/---

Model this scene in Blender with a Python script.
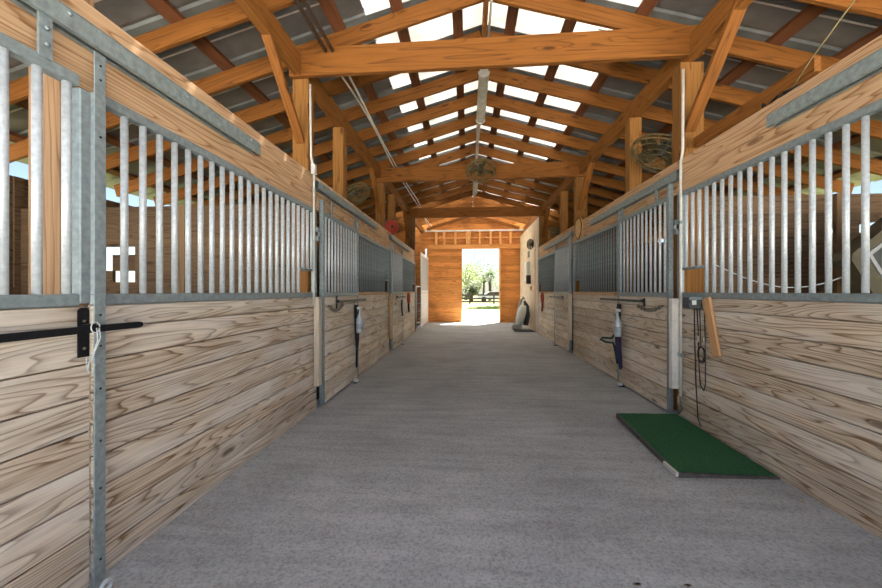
import bpy, bmesh, math, random
from mathutils import Vector, Matrix
random.seed(7)
for o in list(bpy.data.objects): bpy.data.objects.remove(o)
SC = bpy.context.scene; COL = SC.collection
R = math.radians

# ---------------- camera, sky, sun, exposure ----------------
cam = bpy.data.cameras.new('camera'); cam_o = bpy.data.objects.new('camera', cam); COL.objects.link(cam_o)
cam_o.location = (0, 0, 1.25); cam_o.rotation_euler = (R(90), 0, 0.0727)
cam.sensor_width = 36; cam.lens = 368*36/882; cam.shift_y = -0.0031; cam.clip_start = .05; cam.clip_end = 500
SC.camera = cam_o
world = bpy.data.worlds.new('sky'); SC.world = world; world.use_nodes = True
wn = world.node_tree.nodes; wl = world.node_tree.links
bg = wn['Background']
sky = wn.new('ShaderNodeTexSky'); sky.sky_type = 'NISHITA'; sky.sun_disc = False
sky.sun_elevation = R(58); sky.sun_rotation = R(150); sky.air_density = 1.0; sky.dust_density = .9; sky.ozone_density = 1.5
mxw = wn.new('ShaderNodeMix'); mxw.data_type = 'RGBA'; mxw.inputs[0].default_value = .1; mxw.inputs[7].default_value = (3.3, 3.05, 2.7, 1)   # thin bright cloud over the blue
wl.new(sky.outputs[0], mxw.inputs[6]); wl.new(mxw.outputs[2], bg.inputs[0]); bg.inputs[1].default_value = 0.048
sun = bpy.data.lights.new('sun', 'SUN'); sun.energy = 12; sun.angle = R(.8); sun.color = (1, .95, .86)
sun_o = bpy.data.objects.new('sun', sun); COL.objects.link(sun_o)
sun_o.rotation_euler = Vector((.38, .55, 1.35)).to_track_quat('Z', 'Y').to_euler()   # light comes from ahead, a little to the right, high
SC.view_settings.view_transform = 'Standard'; SC.view_settings.look = 'None'
SC.view_settings.exposure = 2.42; SC.view_settings.gamma = 1; SC.view_settings.use_curve_mapping = False

# ---------------- measured layout ----------------
XL, XR, XC = -1.61, 2.08, 0.2            # aisle faces of the stall fronts, ridge
BAY = 3.66; ST = [.28 + BAY*k for k in range(5)]   # post stations, end wall at ST[4]
END = ST[4]
SL = .285
def rafz(x): return 4.37 - SL*abs(x-XC)  # underside of rafters

# ---------------- materials ----------------
def nodes(name):
    m = bpy.data.materials.new(name); m.use_nodes = True
    n = m.node_tree.nodes; l = m.node_tree.links
    return m, n, l, n['Principled BSDF']
def ramp(n, stops):
    r = n.new('ShaderNodeValToRGB'); e = r.color_ramp.elements
    while len(e) < len(stops): e.new(.5)
    for q, (p, c) in zip(e, stops):
        q.position = p; q.color = (c[0], c[1], c[2], 1)
    return r
def math_(n, l, op, a, b=None, clamp=False):
    m = n.new('ShaderNodeMath'); m.operation = op; m.use_clamp = clamp
    for i, v in enumerate((a, b)):
        if v is None: continue
        if isinstance(v, (int, float)): m.inputs[i].default_value = v
        else: l.new(v, m.inputs[i])
    return m.outputs[0]
def mixc(n, l, f, a, b, mode='MIX'):
    m = n.new('ShaderNodeMix'); m.data_type = 'RGBA'; m.blend_type = mode
    for i, v in ((0, f), (6, a), (7, b)):
        if isinstance(v, (int, float)): m.inputs[i].default_value = v
        elif isinstance(v, tuple): m.inputs[i].default_value = (v[0], v[1], v[2], 1)
        else: l.new(v, m.inputs[i])
    return m.outputs[2]
def wood(name, light, dark, axis='X', rings=9., grain=.75, wash=None, var=.25, rough=.75, wear=None, fine=.35, streak=None):
    """plank wood: contour rings of a noise stretched along the board, knots, fine fibre, one tone per board"""
    m, n, l, b = nodes(name)
    tc = n.new('ShaderNodeTexCoord'); geo = n.new('ShaderNodeNewGeometry')
    off = n.new('ShaderNodeVectorMath'); off.operation = 'SCALE'; off.inputs[0].default_value = (37, 53, 71)
    l.new(geo.outputs['Random Per Island'], off.inputs['Scale'])
    oi = n.new('ShaderNodeObjectInfo')
    off2 = n.new('ShaderNodeVectorMath'); off2.operation = 'SCALE'; off2.inputs[0].default_value = (91, 23, 47)
    l.new(oi.outputs['Random'], off2.inputs['Scale'])
    ad = n.new('ShaderNodeVectorMath'); l.new(tc.outputs['Object'], ad.inputs[0]); l.new(off.outputs[0], ad.inputs[1])
    ad2 = n.new('ShaderNodeVectorMath'); l.new(ad.outputs[0], ad2.inputs[0]); l.new(off2.outputs[0], ad2.inputs[1])
    def mapped(al, ac):
        mp = n.new('ShaderNodeMapping'); s = [ac, ac, ac]; s['XYZ'.index(axis)] = al
        mp.inputs['Scale'].default_value = s; l.new(ad2.outputs[0], mp.inputs[0]); return mp.outputs[0]
    nz = n.new('ShaderNodeTexNoise'); nz.inputs['Scale'].default_value = 1; nz.inputs['Detail'].default_value = 1.5
    l.new(mapped(.55, 7.5), nz.inputs['Vector'])
    vo = n.new('ShaderNodeTexVoronoi'); vo.inputs['Scale'].default_value = 1
    l.new(mapped(1.5, 5.5), vo.inputs['Vector'])
    kn = math_(n, l, 'SUBTRACT', 1, math_(n, l, 'MULTIPLY', vo.outputs['Distance'], 3.2), True)
    kn3 = math_(n, l, 'POWER', kn, 1.6)
    fld = math_(n, l, 'ADD', math_(n, l, 'MULTIPLY', nz.outputs[0], rings), math_(n, l, 'MULTIPLY', kn3, 1.6))
    fr = math_(n, l, 'FRACT', fld)
    rr = ramp(n, [(0, (.5,)*3), (.08, (0,)*3), (.5, (.03,)*3), (.80, (.30,)*3), (.96, (1,)*3)]); l.new(fr, rr.inputs[0]); rg = rr.outputs[0]
    fb = n.new('ShaderNodeTexNoise'); fb.inputs['Scale'].default_value = 1; fb.inputs['Detail'].default_value = 4
    l.new(mapped(2.6, 85), fb.inputs['Vector'])
    fib = ramp(n, [(.38, (0, 0, 0)), (.68, (1, 1, 1))]); l.new(fb.outputs[0], fib.inputs[0])
    g = math_(n, l, 'ADD', math_(n, l, 'MULTIPLY', rg, grain), math_(n, l, 'MULTIPLY', fib.outputs[0], fine), True)
    col = mixc(n, l, g, light, dark)
    lo = n.new('ShaderNodeTexNoise'); lo.inputs['Scale'].default_value = 1; lo.inputs['Detail'].default_value = 3
    l.new(mapped(1.1, 5), lo.inputs['Vector'])
    if wash:
        wr = ramp(n, [(.42, (0, 0, 0)), (.62, (1, 1, 1))]); l.new(lo.outputs[0], wr.inputs[0])
        col = mixc(n, l, math_(n, l, 'MULTIPLY', wr.outputs[0], wash[1]), col, wash[0])
        g2 = math_(n, l, 'MULTIPLY', rg, .35); col = mixc(n, l, g2, col, dark)
    if wear:
        l2 = n.new('ShaderNodeTexNoise'); l2.inputs['Scale'].default_value = 1.3; l2.inputs['Detail'].default_value = 5
        mp2 = n.new('ShaderNodeMapping'); mp2.inputs['Location'].default_value = (5, 9, 2); l.new(tc.outputs['Object'], mp2.inputs[0]); l.new(mp2.outputs[0], l2.inputs['Vector'])
        w2 = ramp(n, [(.52, (0, 0, 0)), (.7, (1, 1, 1))]); l.new(l2.outputs[0], w2.inputs[0])
        col = mixc(n, l, math_(n, l, 'MULTIPLY', w2.outputs[0], wear[1]), col, wear[0])
    kc = ramp(n, [(.55, (0, 0, 0)), (.8, (1, 1, 1))]); l.new(kn, kc.inputs[0])
    col = mixc(n, l, math_(n, l, 'MULTIPLY', kc.outputs[0], .75), col, (dark[0]*.4, dark[1]*.35, dark[2]*.3))
    tone = math_(n, l, 'ADD', math_(n, l, 'MULTIPLY', math_(n, l, 'ADD', math_(n, l, 'MULTIPLY', geo.outputs['Random Per Island'], .6), math_(n, l, 'MULTIPLY', oi.outputs['Random'], .4)), 2*var), 1-var)
    cc = n.new('ShaderNodeCombineColor')
    for i in range(3): l.new(tone, cc.inputs[i])
    col = mixc(n, l, 1., col, cc.outputs[0], 'MULTIPLY')
    l.new(col, b.inputs['Base Color']); b.inputs['Roughness'].default_value = rough
    b.inputs['Specular IOR Level'].default_value = .25
    bp = n.new('ShaderNodeBump'); bp.inputs['Strength'].default_value = .35; bp.inputs['Distance'].default_value = .004
    l.new(g, bp.inputs['Height']); bp.invert = True; l.new(bp.outputs[0], b.inputs['Normal'])
    return m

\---

### Goal
Give again, word for word, every line from the top of the data above to the line holding "def rafz(x): return", inclusive, with the pictures left out.

### Written response
Model this scene in Blender with a Python script.
import bpy, bmesh, math, random
from mathutils import Vector, Matrix
random.seed(7)
for o in list(bpy.data.objects): bpy.data.objects.remove(o)
SC = bpy.context.scene; COL = SC.collection
R = math.radians

# ---------------- camera, sky, sun, exposure ----------------
cam = bpy.data.cameras.new('camera'); cam_o = bpy.data.objects.new('camera', cam); COL.objects.link(cam_o)
cam_o.location = (0, 0, 1.25); cam_o.rotation_euler = (R(90), 0, 0.0727)
cam.sensor_width = 36; cam.lens = 368*36/882; cam.shift_y = -0.0031; cam.clip_start = .05; cam.clip_end = 500
SC.camera = cam_o
world = bpy.data.worlds.new('sky'); SC.world = world; world.use_nodes = True
wn = world.node_tree.nodes; wl = world.node_tree.links
bg = wn['Background']
sky = wn.new('ShaderNodeTexSky'); sky.sky_type = 'NISHITA'; sky.sun_disc = False
sky.sun_elevation = R(58); sky.sun_rotation = R(150); sky.air_density = 1.0; sky.dust_density = .9; sky.ozone_density = 1.5
mxw = wn.new('ShaderNodeMix'); mxw.data_type = 'RGBA'; mxw.inputs[0].default_value = .1; mxw.inputs[7].default_value = (3.3, 3.05, 2.7, 1)   # thin bright cloud over the blue
wl.new(sky.outputs[0], mxw.inputs[6]); wl.new(mxw.outputs[2], bg.inputs[0]); bg.inputs[1].default_value = 0.048
sun = bpy.data.lights.new('sun', 'SUN'); sun.energy = 12; sun.angle = R(.8); sun.color = (1, .95, .86)
sun_o = bpy.data.objects.new('sun', sun); COL.objects.link(sun_o)
sun_o.rotation_euler = Vector((.38, .55, 1.35)).to_track_quat('Z', 'Y').to_euler()   # light comes from ahead, a little to the right, high
SC.view_settings.view_transform = 'Standard'; SC.view_settings.look = 'None'
SC.view_settings.exposure = 2.42; SC.view_settings.gamma = 1; SC.view_settings.use_curve_mapping = False

# ---------------- measured layout ----------------
XL, XR, XC = -1.61, 2.08, 0.2            # aisle faces of the stall fronts, ridge
BAY = 3.66; ST = [.28 + BAY*k for k in range(5)]   # post stations, end wall at ST[4]
END = ST[4]
SL = .285
def rafz(x): return 4.37 - SL*abs(x-XC)  # underside of rafters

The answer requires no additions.